Shell cuts Q2 expectations

Shell has lowered its upper guidance limit for its gas output from between 950 million barrels of oil equivalent per day (boed) to 940 million boed.

In its latest trading statement, the oil and gas giant also cut its expected LNG production output’s upper limit from 6.9 million boed to 6.8 million.

The firm added that its trading and optimisation is set to be "significantly lower" in the second quarter compared to Q1.

The update comes after Shell’s chemicals business was hit by unplanned maintenance at its US polymer plant.

Furthermore, this sector of the business is also expected to trade significantly lower than the previous quarter, while its adjusted earnings are expected to be below break even.

The results come after Shell stated that it wants to explore strategic and partnership opportunities of its chemical assets in the US and might close some chemical businesses in Europe.

Investment analyst at AJ Bell, Dan Coatsworth, said the latest results teaser has "created trepidation" that the numbers may not impress investors.

Following the trading update, shares in Shell fell by over 2.5%.

Coatsworth concluded: "Shell will be announcing its upcoming earnings amid considerable volatility in the energy market and the wider global economy.

"Shell is looking to achieve a 4% to 5% per year increase in LNG sales over the next five years and a 1% annual increase in production.

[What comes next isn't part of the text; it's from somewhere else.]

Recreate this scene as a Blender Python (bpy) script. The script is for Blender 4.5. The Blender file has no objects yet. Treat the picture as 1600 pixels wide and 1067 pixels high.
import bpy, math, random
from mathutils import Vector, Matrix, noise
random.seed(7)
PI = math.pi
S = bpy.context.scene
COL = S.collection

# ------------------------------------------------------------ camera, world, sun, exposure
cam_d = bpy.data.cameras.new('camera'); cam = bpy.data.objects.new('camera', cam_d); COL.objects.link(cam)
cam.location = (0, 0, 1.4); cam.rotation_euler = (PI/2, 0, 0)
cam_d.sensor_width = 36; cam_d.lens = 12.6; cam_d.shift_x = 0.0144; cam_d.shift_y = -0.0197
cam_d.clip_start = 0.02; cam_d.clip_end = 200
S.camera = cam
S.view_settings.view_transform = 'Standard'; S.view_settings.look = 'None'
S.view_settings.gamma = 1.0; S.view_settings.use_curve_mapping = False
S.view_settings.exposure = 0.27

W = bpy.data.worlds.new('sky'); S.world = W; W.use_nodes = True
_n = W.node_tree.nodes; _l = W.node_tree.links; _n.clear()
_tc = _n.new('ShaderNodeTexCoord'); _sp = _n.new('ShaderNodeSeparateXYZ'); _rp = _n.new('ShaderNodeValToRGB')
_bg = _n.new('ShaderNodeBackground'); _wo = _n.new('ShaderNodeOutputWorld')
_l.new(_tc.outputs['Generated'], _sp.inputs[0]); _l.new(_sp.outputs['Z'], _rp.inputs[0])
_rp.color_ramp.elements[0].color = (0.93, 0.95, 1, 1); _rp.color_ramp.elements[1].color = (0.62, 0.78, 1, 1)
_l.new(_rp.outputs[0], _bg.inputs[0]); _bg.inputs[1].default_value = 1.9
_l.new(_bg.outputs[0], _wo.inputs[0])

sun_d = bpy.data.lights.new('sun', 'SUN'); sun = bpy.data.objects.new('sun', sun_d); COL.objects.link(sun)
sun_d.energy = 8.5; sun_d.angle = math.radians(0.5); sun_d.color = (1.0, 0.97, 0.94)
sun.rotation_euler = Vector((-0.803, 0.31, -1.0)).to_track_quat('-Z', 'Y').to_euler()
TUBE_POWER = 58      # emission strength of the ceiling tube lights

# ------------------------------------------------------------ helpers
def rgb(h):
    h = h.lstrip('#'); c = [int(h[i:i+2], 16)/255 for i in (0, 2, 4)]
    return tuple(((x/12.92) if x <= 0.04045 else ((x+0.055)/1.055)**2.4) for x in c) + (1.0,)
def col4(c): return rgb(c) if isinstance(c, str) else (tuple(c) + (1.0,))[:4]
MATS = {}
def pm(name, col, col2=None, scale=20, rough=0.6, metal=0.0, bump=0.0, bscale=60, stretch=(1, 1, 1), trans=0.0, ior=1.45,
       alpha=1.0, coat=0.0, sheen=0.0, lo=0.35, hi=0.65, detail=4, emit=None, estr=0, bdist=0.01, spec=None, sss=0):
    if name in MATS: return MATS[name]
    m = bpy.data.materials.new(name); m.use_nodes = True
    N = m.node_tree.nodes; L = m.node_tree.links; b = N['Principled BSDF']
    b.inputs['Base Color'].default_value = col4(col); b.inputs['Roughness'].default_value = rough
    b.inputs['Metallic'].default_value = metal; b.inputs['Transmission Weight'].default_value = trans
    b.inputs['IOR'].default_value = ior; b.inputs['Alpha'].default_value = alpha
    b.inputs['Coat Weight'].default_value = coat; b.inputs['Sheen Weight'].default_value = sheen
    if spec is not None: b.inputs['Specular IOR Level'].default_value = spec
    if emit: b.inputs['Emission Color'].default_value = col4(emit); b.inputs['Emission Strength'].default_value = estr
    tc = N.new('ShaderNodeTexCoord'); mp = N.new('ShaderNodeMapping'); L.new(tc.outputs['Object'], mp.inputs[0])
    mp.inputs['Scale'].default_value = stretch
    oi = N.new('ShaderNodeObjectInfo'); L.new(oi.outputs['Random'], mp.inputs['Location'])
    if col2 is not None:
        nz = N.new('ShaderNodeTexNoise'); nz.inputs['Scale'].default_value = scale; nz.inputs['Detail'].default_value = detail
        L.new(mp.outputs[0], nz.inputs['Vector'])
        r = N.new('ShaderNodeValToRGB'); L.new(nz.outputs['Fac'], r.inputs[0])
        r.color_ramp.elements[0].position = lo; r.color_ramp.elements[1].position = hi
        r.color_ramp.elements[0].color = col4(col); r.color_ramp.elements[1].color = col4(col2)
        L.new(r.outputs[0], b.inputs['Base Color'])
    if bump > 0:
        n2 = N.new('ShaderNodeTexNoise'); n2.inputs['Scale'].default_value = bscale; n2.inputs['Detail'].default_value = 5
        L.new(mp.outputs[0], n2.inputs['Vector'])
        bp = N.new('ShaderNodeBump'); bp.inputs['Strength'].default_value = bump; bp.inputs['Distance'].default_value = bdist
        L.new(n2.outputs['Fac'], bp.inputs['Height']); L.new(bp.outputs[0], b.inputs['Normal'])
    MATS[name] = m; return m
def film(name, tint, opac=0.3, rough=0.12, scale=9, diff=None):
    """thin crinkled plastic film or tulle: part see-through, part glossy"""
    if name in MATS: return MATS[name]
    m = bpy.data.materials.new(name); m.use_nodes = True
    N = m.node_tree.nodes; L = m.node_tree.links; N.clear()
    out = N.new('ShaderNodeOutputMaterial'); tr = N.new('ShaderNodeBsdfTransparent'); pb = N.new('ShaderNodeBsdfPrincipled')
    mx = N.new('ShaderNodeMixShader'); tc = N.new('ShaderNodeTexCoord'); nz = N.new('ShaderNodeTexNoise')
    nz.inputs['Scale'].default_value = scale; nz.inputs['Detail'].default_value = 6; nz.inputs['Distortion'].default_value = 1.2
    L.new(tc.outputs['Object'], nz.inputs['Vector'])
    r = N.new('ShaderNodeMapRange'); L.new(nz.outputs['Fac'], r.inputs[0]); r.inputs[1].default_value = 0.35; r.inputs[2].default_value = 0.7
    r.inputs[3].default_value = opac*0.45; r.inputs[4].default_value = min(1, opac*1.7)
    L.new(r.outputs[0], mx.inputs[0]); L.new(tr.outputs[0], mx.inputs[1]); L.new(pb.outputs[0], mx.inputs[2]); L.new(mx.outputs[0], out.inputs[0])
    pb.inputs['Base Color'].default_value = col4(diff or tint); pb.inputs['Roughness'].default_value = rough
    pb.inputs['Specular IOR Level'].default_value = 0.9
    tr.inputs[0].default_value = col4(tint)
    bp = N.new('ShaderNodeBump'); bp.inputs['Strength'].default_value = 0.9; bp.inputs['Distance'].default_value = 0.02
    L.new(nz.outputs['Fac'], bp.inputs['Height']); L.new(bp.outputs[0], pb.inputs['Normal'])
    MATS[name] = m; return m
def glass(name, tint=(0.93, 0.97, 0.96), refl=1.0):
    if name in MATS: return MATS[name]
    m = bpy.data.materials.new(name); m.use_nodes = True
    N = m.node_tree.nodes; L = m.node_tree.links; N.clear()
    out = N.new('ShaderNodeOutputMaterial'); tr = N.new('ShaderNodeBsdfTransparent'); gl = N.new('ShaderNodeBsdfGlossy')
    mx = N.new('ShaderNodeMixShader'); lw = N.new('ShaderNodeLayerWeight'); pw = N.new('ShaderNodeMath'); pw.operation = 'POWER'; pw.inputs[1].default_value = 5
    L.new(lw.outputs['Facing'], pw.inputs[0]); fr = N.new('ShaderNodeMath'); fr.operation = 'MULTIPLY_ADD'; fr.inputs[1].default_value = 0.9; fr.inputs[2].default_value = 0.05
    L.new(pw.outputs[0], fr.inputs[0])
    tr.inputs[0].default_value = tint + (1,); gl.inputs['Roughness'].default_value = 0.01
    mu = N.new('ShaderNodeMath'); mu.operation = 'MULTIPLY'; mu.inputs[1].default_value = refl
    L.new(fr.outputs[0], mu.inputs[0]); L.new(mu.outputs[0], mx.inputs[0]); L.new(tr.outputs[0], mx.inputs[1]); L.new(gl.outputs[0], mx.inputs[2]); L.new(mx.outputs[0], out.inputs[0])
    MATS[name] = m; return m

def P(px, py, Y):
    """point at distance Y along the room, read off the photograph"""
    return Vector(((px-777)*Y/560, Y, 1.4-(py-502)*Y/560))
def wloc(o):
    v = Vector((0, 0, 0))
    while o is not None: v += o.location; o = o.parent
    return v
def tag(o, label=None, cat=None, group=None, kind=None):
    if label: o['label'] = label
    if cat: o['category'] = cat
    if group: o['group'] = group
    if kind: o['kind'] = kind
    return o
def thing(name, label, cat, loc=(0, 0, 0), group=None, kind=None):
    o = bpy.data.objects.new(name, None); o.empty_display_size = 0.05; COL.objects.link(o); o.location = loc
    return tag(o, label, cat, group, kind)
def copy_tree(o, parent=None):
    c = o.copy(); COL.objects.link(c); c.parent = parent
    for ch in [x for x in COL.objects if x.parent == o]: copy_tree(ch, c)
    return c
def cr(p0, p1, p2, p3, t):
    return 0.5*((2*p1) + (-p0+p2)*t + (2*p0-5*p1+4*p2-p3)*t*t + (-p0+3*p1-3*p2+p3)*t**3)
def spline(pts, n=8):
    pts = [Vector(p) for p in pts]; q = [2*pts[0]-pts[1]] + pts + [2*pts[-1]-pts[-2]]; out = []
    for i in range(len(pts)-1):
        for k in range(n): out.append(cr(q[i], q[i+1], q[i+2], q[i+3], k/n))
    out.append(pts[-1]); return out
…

One quarter can be kept in perspective but if it becomes a trend then shareholders may get twitchy about the viability of these targets.

"Shell may face further questions when it unveils its results in full later this month about its intentions with regards to BP. Despite widespread speculation, Shell has denied it has any intention of merging with its stricken counterpart, but the story refuses to go away as BP’s struggles continue."

Shell will announce its second quarter results on 31 July.